Les silhouettes d’Ann Demeulemeester parlent toujours de traversées. Franchissement des limites de l’identité sexuelles – pratiquement rien de ce que portent ses hommes au visage tendre, nez fin, lèvres charnues, ne pourrait pas être porté par ses femmes, qui déjà s’habillent un peu garçon. Franchissement des siècles – il y a toujours quelque chose du passé qui hante ses collections, celle-ci plus que d’autres, d’ailleurs.
Tout se passe comme si le Joueur de Dostoïevski ou le Lucien de Rubempré de Balzac s’était coiffé d’un haut de forme défoncé, chaussé de bottes cavalières et avait enfilé ce qui lui restait de sa garde-robe pour partir en Amérique. Il semble que cela ait été précisément l’intention d’Ann Demeulemeester que d’évoquer ce départ et ce renouveau : il y a un souffle d’Ouest dans sa collection, de Nouveau Monde qui entraîne l’Ancien dans son sillage.

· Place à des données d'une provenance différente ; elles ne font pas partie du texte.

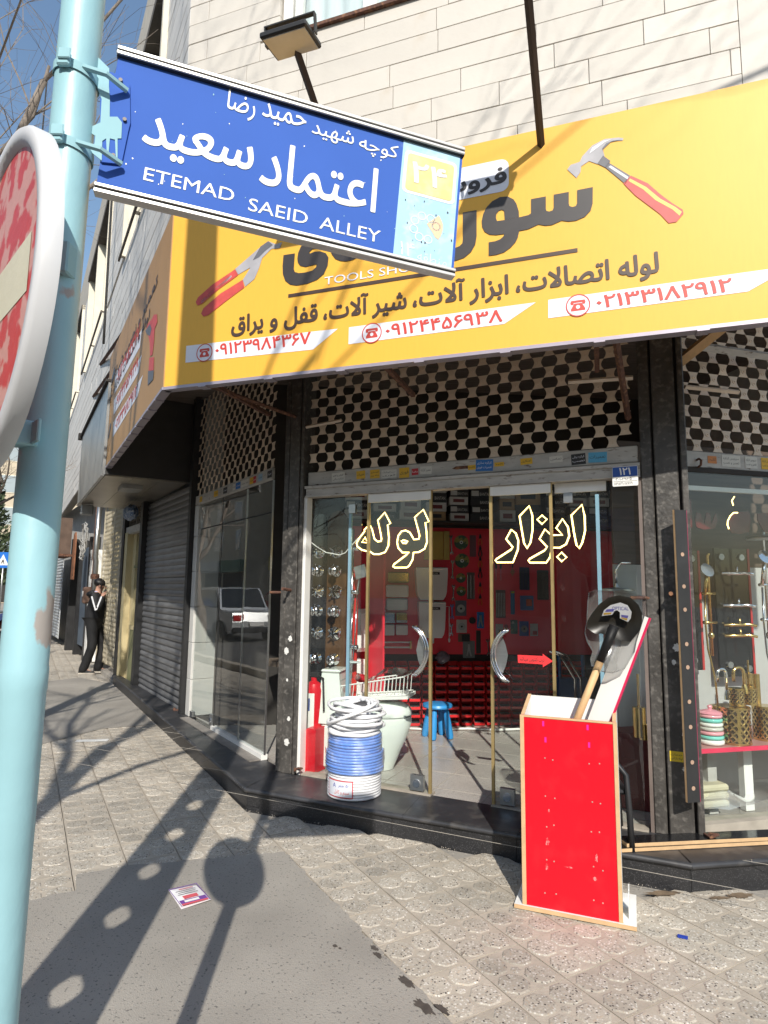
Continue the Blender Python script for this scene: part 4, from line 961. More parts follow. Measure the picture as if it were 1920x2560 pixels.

Les vestes scintillent d’un souffle de paillettes comme des cristaux de neige ; les vestes en fourrure s’ornent de tresses de laine ou de chaînes de montres. La palette noire, blanche et grise, à peine animée de taupe, s’enrichit des textures de longs cardigans échevelés, ou des rosettes de velours noir d’une veste précieuse qu’on croirait dérobée dans les malles d’une marquise…
Le romantisme sombre de la bande-son de Nick Cave – dont le fils Jethro défilait – ajoutait encore une profondeur de champ à celui de la designer : mais plus que romantique, c’était… romanesque.